Exercise directions: Return the count of lines that hold the string "script", with no other words.

Extracted records:
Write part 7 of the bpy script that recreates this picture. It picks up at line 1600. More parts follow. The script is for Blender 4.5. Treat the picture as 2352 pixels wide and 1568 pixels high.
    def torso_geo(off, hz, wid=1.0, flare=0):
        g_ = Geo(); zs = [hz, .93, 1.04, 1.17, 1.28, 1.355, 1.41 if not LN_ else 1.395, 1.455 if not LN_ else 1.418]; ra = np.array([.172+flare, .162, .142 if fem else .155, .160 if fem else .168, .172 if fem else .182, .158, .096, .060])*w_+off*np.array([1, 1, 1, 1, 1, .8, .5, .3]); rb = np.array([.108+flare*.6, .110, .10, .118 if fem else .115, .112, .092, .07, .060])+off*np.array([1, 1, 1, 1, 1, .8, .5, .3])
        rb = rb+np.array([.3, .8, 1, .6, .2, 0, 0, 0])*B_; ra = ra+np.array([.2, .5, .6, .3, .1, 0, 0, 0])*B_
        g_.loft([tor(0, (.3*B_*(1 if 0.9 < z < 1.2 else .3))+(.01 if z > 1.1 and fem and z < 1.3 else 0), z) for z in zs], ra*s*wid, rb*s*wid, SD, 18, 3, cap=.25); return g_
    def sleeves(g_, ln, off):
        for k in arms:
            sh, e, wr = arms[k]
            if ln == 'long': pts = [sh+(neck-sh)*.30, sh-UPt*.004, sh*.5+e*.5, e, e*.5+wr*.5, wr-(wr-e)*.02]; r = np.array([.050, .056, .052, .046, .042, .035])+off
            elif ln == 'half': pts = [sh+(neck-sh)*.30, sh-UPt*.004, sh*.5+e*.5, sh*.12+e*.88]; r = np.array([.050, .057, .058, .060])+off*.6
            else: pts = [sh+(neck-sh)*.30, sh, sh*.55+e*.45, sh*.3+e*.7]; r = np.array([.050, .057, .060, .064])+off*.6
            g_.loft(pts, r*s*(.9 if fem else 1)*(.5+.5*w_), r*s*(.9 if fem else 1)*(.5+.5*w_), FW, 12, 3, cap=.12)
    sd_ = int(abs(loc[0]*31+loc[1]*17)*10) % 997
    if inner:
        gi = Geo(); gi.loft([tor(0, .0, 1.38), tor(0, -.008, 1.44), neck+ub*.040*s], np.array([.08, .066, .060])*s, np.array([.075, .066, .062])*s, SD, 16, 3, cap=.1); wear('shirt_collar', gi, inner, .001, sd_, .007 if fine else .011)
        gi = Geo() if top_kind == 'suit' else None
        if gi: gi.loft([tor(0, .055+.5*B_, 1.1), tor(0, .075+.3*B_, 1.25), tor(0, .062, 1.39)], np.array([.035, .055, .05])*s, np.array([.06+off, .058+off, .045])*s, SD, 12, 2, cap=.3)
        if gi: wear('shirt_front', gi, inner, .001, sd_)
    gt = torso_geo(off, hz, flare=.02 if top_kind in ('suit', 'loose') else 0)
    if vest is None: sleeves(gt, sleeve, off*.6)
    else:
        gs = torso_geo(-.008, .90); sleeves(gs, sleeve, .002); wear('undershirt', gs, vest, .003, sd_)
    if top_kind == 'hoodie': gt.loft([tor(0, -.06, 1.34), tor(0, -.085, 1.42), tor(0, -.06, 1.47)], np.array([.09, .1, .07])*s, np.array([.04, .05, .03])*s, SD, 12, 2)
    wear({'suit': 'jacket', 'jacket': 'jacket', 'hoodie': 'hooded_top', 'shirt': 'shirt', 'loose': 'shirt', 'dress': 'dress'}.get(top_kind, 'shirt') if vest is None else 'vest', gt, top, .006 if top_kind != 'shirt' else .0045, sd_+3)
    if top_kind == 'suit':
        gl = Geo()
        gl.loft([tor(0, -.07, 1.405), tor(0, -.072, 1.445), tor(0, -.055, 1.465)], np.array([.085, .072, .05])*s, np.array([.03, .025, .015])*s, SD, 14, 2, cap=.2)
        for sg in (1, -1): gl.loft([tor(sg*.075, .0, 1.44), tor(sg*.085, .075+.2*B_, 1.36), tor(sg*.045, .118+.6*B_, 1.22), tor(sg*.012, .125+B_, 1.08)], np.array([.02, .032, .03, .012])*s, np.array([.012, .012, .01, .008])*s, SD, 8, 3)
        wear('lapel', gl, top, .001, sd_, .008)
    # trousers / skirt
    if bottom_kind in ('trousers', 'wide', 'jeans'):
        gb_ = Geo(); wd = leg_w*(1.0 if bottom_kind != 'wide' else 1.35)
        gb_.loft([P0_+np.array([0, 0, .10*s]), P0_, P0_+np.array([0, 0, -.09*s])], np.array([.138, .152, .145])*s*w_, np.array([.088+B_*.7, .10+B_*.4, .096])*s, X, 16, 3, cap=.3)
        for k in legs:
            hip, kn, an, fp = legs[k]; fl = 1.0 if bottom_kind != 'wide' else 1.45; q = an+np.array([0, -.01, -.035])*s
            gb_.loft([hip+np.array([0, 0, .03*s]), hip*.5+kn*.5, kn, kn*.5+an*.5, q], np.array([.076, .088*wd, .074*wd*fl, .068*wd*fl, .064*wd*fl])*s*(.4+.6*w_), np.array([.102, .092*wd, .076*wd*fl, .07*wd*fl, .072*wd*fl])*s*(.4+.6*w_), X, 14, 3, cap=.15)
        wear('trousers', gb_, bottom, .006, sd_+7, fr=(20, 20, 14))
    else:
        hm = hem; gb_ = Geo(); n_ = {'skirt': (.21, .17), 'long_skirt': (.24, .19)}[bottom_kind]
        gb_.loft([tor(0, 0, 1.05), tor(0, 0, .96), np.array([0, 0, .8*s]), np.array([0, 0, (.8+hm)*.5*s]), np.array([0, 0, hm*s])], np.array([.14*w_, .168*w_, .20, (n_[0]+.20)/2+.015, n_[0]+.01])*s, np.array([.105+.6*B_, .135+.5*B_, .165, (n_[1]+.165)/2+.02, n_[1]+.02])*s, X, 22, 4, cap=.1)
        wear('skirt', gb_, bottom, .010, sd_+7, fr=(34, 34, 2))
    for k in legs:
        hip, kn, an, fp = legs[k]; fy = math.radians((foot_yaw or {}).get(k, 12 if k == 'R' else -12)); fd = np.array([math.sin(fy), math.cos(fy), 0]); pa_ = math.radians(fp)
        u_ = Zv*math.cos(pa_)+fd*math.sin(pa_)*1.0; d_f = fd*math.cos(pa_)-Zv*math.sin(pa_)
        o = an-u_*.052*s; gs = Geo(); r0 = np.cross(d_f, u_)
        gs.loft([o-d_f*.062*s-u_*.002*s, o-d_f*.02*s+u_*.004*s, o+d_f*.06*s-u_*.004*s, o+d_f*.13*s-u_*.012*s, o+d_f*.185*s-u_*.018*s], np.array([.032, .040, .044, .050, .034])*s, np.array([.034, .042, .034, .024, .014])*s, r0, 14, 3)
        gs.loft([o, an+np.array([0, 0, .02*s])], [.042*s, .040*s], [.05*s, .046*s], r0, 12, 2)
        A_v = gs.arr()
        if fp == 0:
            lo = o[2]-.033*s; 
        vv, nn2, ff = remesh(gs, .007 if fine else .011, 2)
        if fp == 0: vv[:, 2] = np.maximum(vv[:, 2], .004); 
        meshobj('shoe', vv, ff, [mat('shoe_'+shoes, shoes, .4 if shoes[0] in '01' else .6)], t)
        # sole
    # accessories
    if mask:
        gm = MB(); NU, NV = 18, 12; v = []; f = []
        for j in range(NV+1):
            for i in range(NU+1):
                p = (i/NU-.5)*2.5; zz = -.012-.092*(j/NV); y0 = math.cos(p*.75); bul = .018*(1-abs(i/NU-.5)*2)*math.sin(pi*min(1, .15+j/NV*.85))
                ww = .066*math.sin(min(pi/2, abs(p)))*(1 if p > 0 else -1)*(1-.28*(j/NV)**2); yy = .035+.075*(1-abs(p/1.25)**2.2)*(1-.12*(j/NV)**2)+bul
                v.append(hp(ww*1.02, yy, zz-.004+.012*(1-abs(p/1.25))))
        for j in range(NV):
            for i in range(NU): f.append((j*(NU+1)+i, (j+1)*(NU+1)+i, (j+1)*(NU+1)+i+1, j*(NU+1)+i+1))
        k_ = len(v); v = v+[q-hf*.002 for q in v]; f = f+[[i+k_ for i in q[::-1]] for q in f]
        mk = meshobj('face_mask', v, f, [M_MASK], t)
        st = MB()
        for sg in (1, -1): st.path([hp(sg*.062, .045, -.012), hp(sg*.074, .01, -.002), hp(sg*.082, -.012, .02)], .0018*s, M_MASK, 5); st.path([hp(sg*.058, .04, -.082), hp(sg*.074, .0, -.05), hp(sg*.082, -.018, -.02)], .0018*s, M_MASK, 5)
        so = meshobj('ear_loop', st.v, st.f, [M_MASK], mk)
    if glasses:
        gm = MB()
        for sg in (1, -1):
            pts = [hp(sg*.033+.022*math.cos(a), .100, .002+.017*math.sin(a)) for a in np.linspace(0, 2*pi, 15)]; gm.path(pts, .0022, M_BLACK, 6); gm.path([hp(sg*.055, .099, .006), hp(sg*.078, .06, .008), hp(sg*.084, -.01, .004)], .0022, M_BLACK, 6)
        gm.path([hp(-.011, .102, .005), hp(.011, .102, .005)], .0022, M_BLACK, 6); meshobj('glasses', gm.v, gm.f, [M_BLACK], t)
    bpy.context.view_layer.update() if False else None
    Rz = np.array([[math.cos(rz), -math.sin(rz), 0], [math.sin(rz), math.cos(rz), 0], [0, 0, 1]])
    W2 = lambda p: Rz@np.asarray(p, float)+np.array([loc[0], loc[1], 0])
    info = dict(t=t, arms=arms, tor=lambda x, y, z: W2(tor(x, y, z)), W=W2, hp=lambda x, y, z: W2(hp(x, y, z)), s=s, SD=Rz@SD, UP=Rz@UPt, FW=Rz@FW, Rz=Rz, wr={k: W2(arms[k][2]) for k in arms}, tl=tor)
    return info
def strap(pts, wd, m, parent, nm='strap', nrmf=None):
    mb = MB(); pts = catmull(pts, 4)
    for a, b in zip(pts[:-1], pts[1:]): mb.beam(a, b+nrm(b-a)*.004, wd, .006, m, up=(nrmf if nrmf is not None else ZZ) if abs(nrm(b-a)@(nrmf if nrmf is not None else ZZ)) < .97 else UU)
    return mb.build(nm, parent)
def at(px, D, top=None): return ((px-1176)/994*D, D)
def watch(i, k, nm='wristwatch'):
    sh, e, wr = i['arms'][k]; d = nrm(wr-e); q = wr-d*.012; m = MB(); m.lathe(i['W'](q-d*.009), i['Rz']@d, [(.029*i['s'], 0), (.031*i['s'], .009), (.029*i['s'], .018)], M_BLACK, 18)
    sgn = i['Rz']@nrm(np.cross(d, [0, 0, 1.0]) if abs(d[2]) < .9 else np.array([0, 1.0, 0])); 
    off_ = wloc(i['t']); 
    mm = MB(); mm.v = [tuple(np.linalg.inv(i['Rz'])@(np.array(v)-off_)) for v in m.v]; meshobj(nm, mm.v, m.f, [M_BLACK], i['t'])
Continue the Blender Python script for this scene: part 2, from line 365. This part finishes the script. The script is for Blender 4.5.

Result of the exercise: 2